From the end of World War II until about 1980, the United States was in the fortunate position of benefiting from two simultaneous trends: The economy prospered as wages became more equal (an era known as the “Great Compression”). There’s still some debate among economists about exactly why this happened, an argument with obvious relevance to our own era of deep inequality. But according to a new study highlighted by Mike Konczal in The Nation, the role of one factor is now undeniable: unions. Summarizing the new research, Konczal writes that “the growth of union membership—to a height of nearly 30 percent in 1955, before falling to its current low of 10.7 percent—explains the Great Compression every bit as much as theories about education or any other single factor.”
Konczal knocks the economics profession for “casually dismissing the role of unions” and gently ribs the idea that anybody would be surprised by “the statement ‘unions help workers.’” But as he acknowledges, detailed data on union membership was unavailable until recently—and moreover, there’s at least the possibility that unions could actually increase overall inequality, by widening the wage gap between their members and non-unionized workers. As Timothy Noah noted in his book The Great Divergence, this was actually what most economists believed until the 1980s. Konczal doesn’t precisely comment on the older idea that unions might actually exacerbate inequality, but he does refer to the theory that “since unions merely transfer wealth among workers, they wouldn’t lower inequality overall and might even slow economic growth.” It turns out that idea is probably mistaken as well. In fact, the results seem to effectively counter all the familiar theories about the possible negative effects of unionization on either income equality or economic growth—all while demonstrating that unions were more diverse, in terms of both skill and racial composition, than is widely believed.
You might get the impression from Konczal’s piece that economists have, in general, had little to say about the relationship between union density and income inequality. But while this study breaks new ground on the question of wage compression, the profession hasn’t ignored the question of how union membership relates to wage divergence. Again, as Noah reported a few years ago, over the last two decades, leading economists have estimated that declining union membership over the last four-plus decades could account for as much as 15-20 percent, or perhaps even a third, of the growth in inequality among male workers. And it might have caused as much as 20 percent of the growth in inequality for all workers.

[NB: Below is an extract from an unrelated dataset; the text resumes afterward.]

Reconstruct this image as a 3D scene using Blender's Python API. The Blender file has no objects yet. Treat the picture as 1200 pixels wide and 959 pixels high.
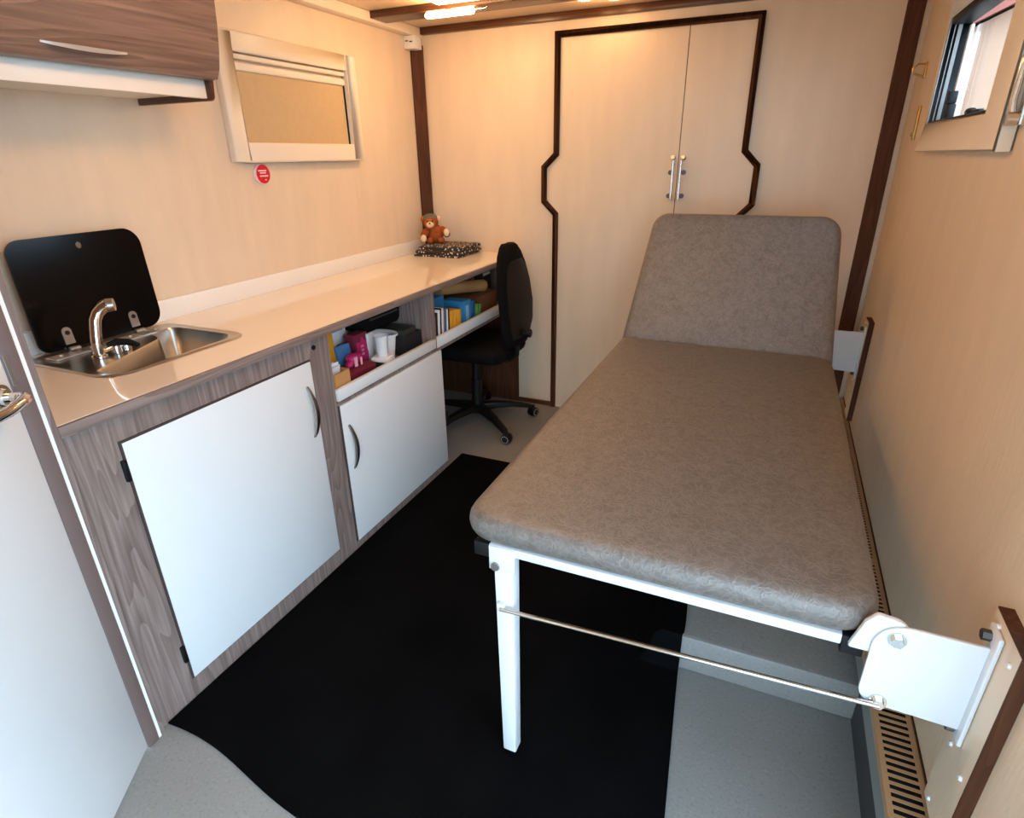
import bpy, bmesh, math, random
from mathutils import Vector, Matrix
random.seed(7)
C = bpy.context.scene.collection
SC = bpy.context.scene
PI = math.pi

# ------------------------------------------------------------------ camera
F_PX, YAW, PITCH, ROLL = 684.74, -0.4179, -0.4088, -0.0160
CAM = Vector((1.314, -0.4646, 1.3939))
cy, sy, cp, sp = math.cos(YAW), math.sin(YAW), math.cos(PITCH), math.sin(PITCH)
fwd = Vector((sy*cp, cy*cp, sp)); rt = Vector((cy, -sy, 0)); up = rt.cross(fwd)
r2 = rt*math.cos(ROLL) + up*math.sin(ROLL); u2 = up*math.cos(ROLL) - rt*math.sin(ROLL)
cd = bpy.data.cameras.new('camera'); cam = bpy.data.objects.new('camera', cd); C.objects.link(cam)
cd.sensor_fit = 'HORIZONTAL'; cd.sensor_width = 36.0; cd.lens = 36.0*F_PX/1200.0
cd.clip_start = 0.02
cam.matrix_world = Matrix(((r2.x, u2.x, -fwd.x, CAM.x), (r2.y, u2.y, -fwd.y, CAM.y), (r2.z, u2.z, -fwd.z, CAM.z), (0, 0, 0, 1)))
SC.camera = cam

# ------------------------------------------------------------------ sky, exposure
w = bpy.data.worlds.new('sky'); SC.world = w; w.use_nodes = True
bg = w.node_tree.nodes['Background']
bg.inputs['Color'].default_value = (0.58, 0.80, 1.0, 1); bg.inputs['Strength'].default_value = 9.0
SC.view_settings.view_transform = 'Standard'; SC.view_settings.look = 'None'
SC.view_settings.exposure = -0.08; SC.view_settings.gamma = 1.0; SC.view_settings.use_curve_mapping = False
WARM = (1.0, 0.53, 0.22)
P_MAIN, P_BEAM, P_SPOT = 14.0, 5.0, .8      # lamp watts

# ------------------------------------------------------------------ main measures (metres)
XL, XR, D, ZC = -0.584, 1.728, 2.621, 2.008   # left wall, right wall, back wall, ceiling
YR = -0.95                                    # rear opening
SY_OPEN = .14                                 # the side entrance on the right starts here
H = 0.892                                     # worktop height
STEP_Y, STEP_Z, STEP_X = 0.893, 0.125, 1.17   # raised part of the floor under the couch

# ------------------------------------------------------------------ materials
def lin(c):
    return tuple((v/255/12.92) if v/255 <= .04045 else ((v/255+.055)/1.055)**2.4 for v in c)
def mat(name, col, rough=.5, metal=0.0, spec=None, var=0.0, vscale=8.0, bump=0.0, bscale=200.0, stretch=(1, 1, 1), emit=None, estr=0.0, coat=0.0):
    m = bpy.data.materials.new(name); m.use_nodes = True
    nt = m.node_tree; b = nt.nodes['Principled BSDF']; c = lin(col)
    b.inputs['Roughness'].default_value = rough; b.inputs['Metallic'].default_value = metal
    if spec is not None: b.inputs['Specular IOR Level'].default_value = spec
    if coat: b.inputs['Coat Weight'].default_value = coat; b.inputs['Coat Roughness'].default_value = .02
    tc = nt.nodes.new('ShaderNodeTexCoord'); mp = nt.nodes.new('ShaderNodeMapping')
    mp.inputs['Scale'].default_value = stretch
    nt.links.new(tc.outputs['Object'], mp.inputs['Vector'])
    n = nt.nodes.new('ShaderNodeTexNoise'); n.inputs['Scale'].default_value = vscale; n.inputs['Detail'].default_value = 5
    nt.links.new(mp.outputs[0], n.inputs['Vector'])
    r = nt.nodes.new('ShaderNodeValToRGB')
    lo = tuple(max(0, v*(1-var)) for v in c); hi = tuple(min(1, v*(1+var)) for v in c)
    r.color_ramp.elements[0].position = .3; r.color_ramp.elements[1].position = .7
    r.color_ramp.elements[0].color = (*lo, 1); r.color_ramp.elements[1].color = (*hi, 1)
    nt.links.new(n.outputs['Fac'], r.inputs['Fac']); nt.links.new(r.outputs[0], b.inputs['Base Color'])
    if bump:
        n2 = nt.nodes.new('ShaderNodeTexNoise'); n2.inputs['Scale'].default_value = bscale; n2.inputs['Detail'].default_value = 4
        nt.links.new(mp.outputs[0], n2.inputs['Vector'])
        bp = nt.nodes.new('ShaderNodeBump'); bp.inputs['Strength'].default_value = bump; bp.inputs['Distance'].default_value = .002
        nt.links.new(n2.outputs['Fac'], bp.inputs['Height']); nt.links.new(bp.outputs[0], b.inputs['Normal'])
    if emit:
        b.inputs['Emission Color'].default_value = (*emit, 1); b.inputs['Emission Strength'].default_value = estr
    return m
def wood(name, dark, mid, light, axis, rough=.5, spec=.4):
    """laminate with long grain running along one axis"""
    m = bpy.data.materials.new(name); m.use_nodes = True
    nt = m.node_tree; N = nt.nodes; L = nt.links; b = N['Principled BSDF']; b.inputs['Roughness'].default_value = rough; b.inputs['Specular IOR Level'].default_value = spec
    tc = N.new('ShaderNodeTexCoord'); mp = N.new('ShaderNodeMapping'); mp2 = N.new('ShaderNodeMapping')
    s = [9.0, 9.0, 9.0]; s[axis] = .9; mp.inputs['Scale'].default_value = s
    s2 = [110.0, 110.0, 110.0]; s2[axis] = 5; mp2.inputs['Scale'].default_value = s2
    L.new(tc.outputs['Object'], mp.inputs[0]); L.new(tc.outputs['Object'], mp2.inputs[0])
    n = N.new('ShaderNodeTexNoise'); n.inputs['Scale'].default_value = 1.0; n.inputs['Detail'].default_value = 1.5; n.inputs['Distortion'].default_value = .6
    L.new(mp.outputs[0], n.inputs['Vector'])
    k = N.new('ShaderNodeMath'); k.operation = 'MULTIPLY'; k.inputs[1].default_value = 11.0; L.new(n.outputs['Fac'], k.inputs[0])
    fr = N.new('ShaderNodeMath'); fr.operation = 'FRACT'; L.new(k.outputs[0], fr.inputs[0])
    f = N.new('ShaderNodeTexNoise'); f.inputs['Scale'].default_value = 1.0; f.inputs['Detail'].default_value = 3; L.new(mp2.outputs[0], f.inputs['Vector'])
    mx = N.new('ShaderNodeMath'); mx.operation = 'MULTIPLY_ADD'; mx.inputs[1].default_value = .27; L.new(fr.outputs[0], mx.inputs[0])
    h = N.new('ShaderNodeMath'); h.operation = 'MULTIPLY'; h.inputs[1].default_value = .80; L.new(f.outputs['Fac'], h.inputs[0]); L.new(h.outputs[0], mx.inputs[2])
    r = N.new('ShaderNodeValToRGB'); e = r.color_ramp.elements
    e[0].position = .2; e[0].color = (*lin(dark), 1); e[1].position = .8; e[1].color = (*lin(light), 1)
    q = e.new(.5); q.color = (*lin(mid), 1)
    L.new(mx.outputs[0], r.inputs[0]); L.new(r.outputs[0], b.inputs['Base Color'])
    return m
def leather():
    m = bpy.data.materials.new('grey_leatherette'); m.use_nodes = True
    nt = m.node_tree; N = nt.nodes; L = nt.links; b = N['Principled BSDF']; b.inputs['Roughness'].default_value = .40
    b.inputs['Specular IOR Level'].default_value = .7
    tc = N.new('ShaderNodeTexCoord')
    n = N.new('ShaderNodeTexNoise'); n.inputs['Scale'].default_value = 34; n.inputs['Detail'].default_value = 10; n.inputs['Distortion'].default_value = .5
    L.new(tc.outputs['Object'], n.inputs['Vector'])
    cr = N.new('ShaderNodeTexNoise'); cr.noise_type = 'RIDGED_MULTIFRACTAL'; cr.inputs['Scale'].default_value = 62; cr.inputs['Detail'].default_value = 6; cr.inputs['Distortion'].default_value = .9
    L.new(tc.outputs['Object'], cr.inputs['Vector'])
    r = N.new('ShaderNodeValToRGB'); e = r.color_ramp.elements
    e[0].position = .3; e[0].color = (*lin((94, 86, 80)), 1); e[1].position = .72; e[1].color = (*lin((113, 105, 98)), 1)
    L.new(n.outputs['Fac'], r.inputs[0])
    mr = N.new('ShaderNodeMapRange'); mr.inputs[1].default_value = .8; mr.inputs[2].default_value = 2.0; mr.inputs[3].default_value = 0; mr.inputs[4].default_value = .6
    L.new(cr.outputs['Fac'], mr.inputs[0])
    mx = N.new('ShaderNodeMixRGB'); mx.inputs[2].default_value = (*lin((150, 143, 137)), 1)
    L.new(mr.outputs[0], mx.inputs[0]); L.new(r.outputs[0], mx.inputs[1]); L.new(mx.outputs[0], b.inputs['Base Color'])
    nw = N.new('ShaderNodeTexNoise'); nw.inputs['Scale'].default_value = 18; nw.inputs['Detail'].default_value = 4; L.new(tc.outputs['Object'], nw.inputs['Vector'])
    wv = N.new('ShaderNodeVectorMath'); wv.operation = 'MULTIPLY_ADD'; wv.inputs[1].default_value = (.13, .13, .13); L.new(nw.outputs['Color'], wv.inputs[0]); L.new(tc.outputs['Object'], wv.inputs[2])
    vo = N.new('ShaderNodeTexVoronoi'); vo.feature = 'DISTANCE_TO_EDGE'; vo.inputs['Scale'].default_value = 46; L.new(wv.outputs[0], vo.inputs['Vector'])
    ml = N.new('ShaderNodeMapRange'); ml.inputs[1].default_value = .16; ml.inputs[2].default_value = .0; ml.inputs[4].default_value = .26; L.new(vo.outputs['Distance'], ml.inputs[0])
    m2 = N.new('ShaderNodeMixRGB'); m2.inputs[2].default_value = (*lin((148, 141, 135)), 1)
    L.new(ml.outputs[0], m2.inputs[0]); L.new(mx.outputs[0], m2.inputs[1]); L.new(m2.outputs[0], b.inputs['Base Color'])
    f = N.new('ShaderNodeTexNoise'); f.inputs['Scale'].default_value = 260; f.inputs['Detail'].default_value = 3; L.new(tc.outputs['Object'], f.inputs['Vector'])
    ad = N.new('ShaderNodeMath'); ad.operation = 'MULTIPLY_ADD'; ad.inputs[1].default_value = .5; L.new(ml.outputs[0], ad.inputs[0]); ad.inputs[1].default_value = 2.2; L.new(f.outputs['Fac'], ad.inputs[2])
    bp = N.new('ShaderNodeBump'); bp.inputs['Strength'].default_value = .5; bp.inputs['Distance'].default_value = .0016
    L.new(ad.outputs[0], bp.inputs['Height']); L.new(bp.outputs[0], b.inputs['Normal'])
    return m
def speckle(name, base, dark, light, rough):
    m = mat(name, base, rough, var=.05, vscale=4, bump=.25, bscale=160)
    nt = m.node_tree; N = nt.nodes; L = nt.links; b = N['Principled BSDF']
    src = b.inputs['Base Color'].links[0].from_socket
    tc = N.new('ShaderNodeTexCoord'); v = N.new('ShaderNodeTexNoise'); v.inputs['Scale'].default_value = 130; v.inputs['Detail'].default_value = 2
    L.new(tc.outputs['Object'], v.inputs['Vector'])
    for lo, hi, c in ((.60, .72, light), (.42, .30, dark)):
        mr = N.new('ShaderNodeMapRange'); mr.inputs[1].default_value = lo; mr.inputs[2].default_value = hi; mr.inputs[4].default_value = .6
        L.new(v.outputs['Fac'], mr.inputs[0]); mx = N.new('ShaderNodeMixRGB'); mx.inputs[2].default_value = (*lin(c), 1)
        L.new(mr.outputs[0], mx.inputs[0]); L.new(src, mx.inputs[1]); src = mx.outputs[0]
    L.new(src, b.inputs['Base Color'])
    return m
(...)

In other words, we already had some sense of the negative results that can follow a decline in union membership—and now we have more evidence for the positive impact of robust unionization as well. It’s a timely finding, with the Supreme Court poised to gut public-sector unions in Janus v. AFSCME, courtesy of the decisive fifth vote provided by Neil Gorsuch. With the balance of the Court snatched away from them for the near future, at least, Democrats will face significant judicial obstacles to restoring the power of organized labor—if, that is, they decide to prioritize that goal when they retake control of the government. In light of these findings, if they want to do something about inequality—to say nothing of remaining politically relevant—they have no excuse for inaction.